Audio guide
About the work
Sanford Biggers’s Cheshire (Janus) is an illuminated sculpture of a double-sided set of lips and teeth. The image takes its name from the Cheshire Cat of Lewis Carroll’s Alice in Wonderland, known for its ear-to-ear smile and its ability to gradually disappear, leaving in its wake the famous disembodied Cheshire Cat Grin.
In the 1860s, following the release of Black Americans from enslavement by the Emancipation Proclamation, a popular and degrading trend of entertainment began in the United States. Blackface minstrel shows saw white performers covering their hands and faces in burnt cork or charcoal paste to lampoon the recently emancipated Americans. For many, an exaggerated set of lips and teeth can still symbolize this period; Cheshire (Janus) conflates this history with the seductive kitsch of cabaret and circus lighting and the duplicity of picture-perfect smiles and carnival masks.
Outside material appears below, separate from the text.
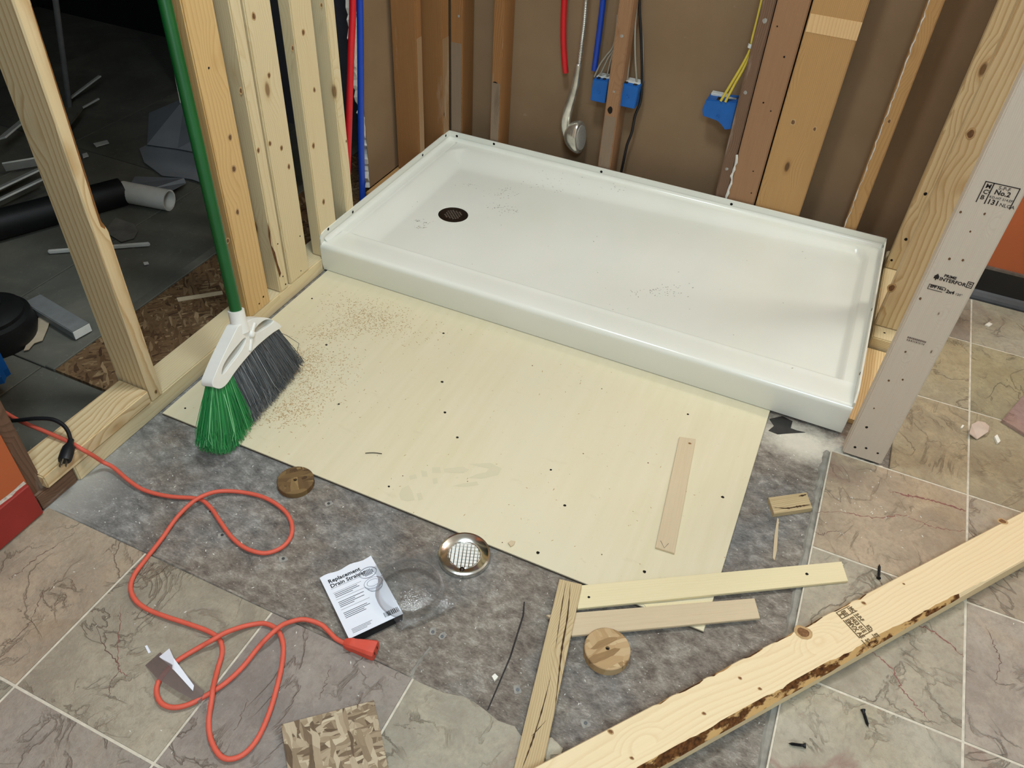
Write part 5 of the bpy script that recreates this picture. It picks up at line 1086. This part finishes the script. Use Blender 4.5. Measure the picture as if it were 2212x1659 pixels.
tag(board('grey_channel', (-0.5853,-0.5211,0.014), (-0.3714,-0.5566,0.014), .050, .026, (1,1,0), plain('grey_channel', (128,128,126), .5, var=.1), bev=.002), 'grey plastic channel with a white cut end on the dark floor', 'channel')
e_ = [o for o in bpy.data.objects if o.name.startswith('grey_channel')][0]
me_ = mw(e_); Lc = max(v.co.z for v in e_.data.vertices)
box('cut_end', (-.024,-.012,Lc), (.024,.012,Lc+.0012), plain('cut_white', (226,224,216), .7, var=.05), e_, world=me_)
flat('torn_strip', [(-0.5432,-0.5427,0.002),(-0.5294,-0.536,0.004),(-0.5036,-0.5411,0.004),(-0.4734,-0.5781,0.004),(-0.444,-0.6234,0.003),(-0.4534,-0.6413,0.003),(-0.4445,-0.6666,0.003),(-0.4529,-0.6739,0.002),(-0.4903,-0.617,0.003),(-0.5125,-0.5791,0.003)], .002, plain('kraft_card', (190,172,146), .8, var=.1), 'torn tan cardboard strip near the grey channel', 'cardboard')
c = Vector((-0.5406,-0.6634,0.02)); m = T(c.x-.02, c.y, -.003)
can = empty('canister', (c.x-.02, c.y, -.003)); tag(can, 'black round canister at the left edge behind the lone stud', 'canister')
lathe('drum', [(0,0), (.095,0), (.105,.03), (.100,.07), (.088,.075), (.088,.085), (.060,.10), (0,.10)], ABS, m, can, 36)
lathe('ring', [(.040,.100), (.046,.112), (.036,.116), (.030,.108), (.030,.1)], BLK, m, can, 28)
flat('blue_tub', [(-0.4041,-0.7955,0.1),(-0.3711,-0.7724,0.1),(-0.3358,-0.7894,0.06),(-0.3419,-0.7993,0.055),(-0.3404,-0.8102,0.045),(-0.3646,-0.8511,0.05)], .02, BLUEB, 'blue plastic corner poking in at the left edge', 'plastic')
TR_ = [('8 361 .03 85 348 .03', .030, 'white trim strip lying highest in the dark rubble pile'), ('0 405 .04 92 362 .04', .045, 'broad white trim strip with a crack in the dark rubble pile'), ('0 430 .05 95 385 .05', .03, 'narrow white trim strip below the cracked one'), ('0 458 .03 125 423 .03', .025, 'grey trim strip resting above the black pipe'), ('8 290 .10 52 258 .10', .02, 'white corner strip at the far left of the rubble pile')]
tr_pts = [[(-1.2598,-0.0304,0.03),(-1.195,0.0581,0.03)], [(-1.1362,-0.1808,0.04),(-1.1304,0.0171,0.04)], [(-1.0577,-0.2424,0.05),(-1.0501,-0.0462,0.05)], [(-1.0415,-0.265,0.03),(-0.9557,-0.0858,0.03)], [(-1.3405,0.0499,0.08),(-1.403,0.2068,0.08)], [(-1.535,0.5116,0.02),(-1.5225,0.6675,0.06)], [(-1.4605,0.4508,0),(-1.4188,0.5479,0.03)]]
tr_w = [.05, .085, .06, .05, .04, .018, .012]
tr_l = [q[2] for q in TR_]+['long thin white strip beyond the leaning pole', 'thin pale strip on the floor beyond the leaning pole']
for pp, w_, lb in zip(tr_pts, tr_w, tr_l): tag(board('trim_strip', pp[0], pp[1], w_, .006, (.7,.6,.3), TRIM, None, .001, 1), lb, 'trim', 'discarded trim in the dark room')
for s_, lb in zip([[(-1.1902,0.2833,0.002),(-1.1678,0.3275,0.002),(-1.1454,0.3139,0.002),(-1.1623,0.2689,0.002)], [(-1.1596,0.2018,0.002),(-1.1541,0.2177,0.002),(-1.1297,0.2023,0.002),(-1.1353,0.1824,0.002)], [(-0.48,-0.2243,0.002),(-0.4701,-0.2161,0.002),(-0.4608,-0.2223,0.002),(-0.469,-0.2324,0.002)]], ['white scrap on the dark floor below the leaning pole', 'small white scrap touching the lone stud', 'tiny white scrap right of the white stick']): flat('white_scrap', s_, .003, TRIM, lb, 'scrap')
flat('floor_board', [(-1.3492,0.2998,0.05),(-1.3798,0.4274,0.05),(-1.3535,0.4132,0.05),(-1.2761,0.2735,0.05)], .01, BOARDG, 'grey board scrap behind the lone stud', 'board')
tag(tube('leaning_pole', [Vector((-1.5251,0.4894,0)), Vector((-1.5251,0.4894,0))+(Vector((-1.1498,0.3,0.583))-Vector((-1.5251,0.4894,0)))*1.0], .010, plain('grey_conduit', (168,168,170), .5, .2, .1), None, 10, 1), 'thin grey pole leaning in the dark room', 'pole')
flat('splinter', [(-0.2768,-0.3137,-0.002),(-0.1883,-0.2279,-0.002),(-0.1772,-0.2374,-0.002),(-0.2629,-0.3239,-0.002)], .003, LATH, 'long pale splinter on the dark board behind the broom', 'splinter')
tag(board('corner_strip', (-0.1,-0.2842,0.8134), (-0.1,-0.2938,0.5953), .012, .010, (0,1,0), TRIM, None, .001, 1), 'thin white strip showing behind the green broom handle', 'trim')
With its broad grin, thick red lips and flashing white teeth, Cheshire (Janus), reminiscent of blackface imagery, appears, disappears and reappears like Carroll’s cat. Innocuous and inflammatory, this sculpture hangs on a tree, inviting viewers to ‘step a little closer...’ Duplicitous with menace in its glee, its mundanity weaponized.
About the artist
The work of Sanford Biggers (b. 1970, Los Angeles) is an interplay of narrative, perspective and history that speaks to current social, political and economic happenings while examining their underlying contexts. His diverse practice positions him as a collaborator with the past through explorations of often-overlooked cultural and political narratives from American history. His work encompasses painting, sculpture, textiles, installation, film and performance, employing a wide variety of media such as antique quilts, bronze, marble, sequins and sound. His practice is a lexicon of layered histories and symbols drawn from an expansive array of references such as the legacy of enslavement, mythology, Buddhism, jazz, astronomy, sacred geometry, hip hop and Japanese traditions, among many others. Biggers uses history as a malleable material that he repurposes and reinterprets, connecting past and future temporalities in homage to the stories of objects while allowing for new conceptual possibilities – what the artist calls ‘future ethnographies’.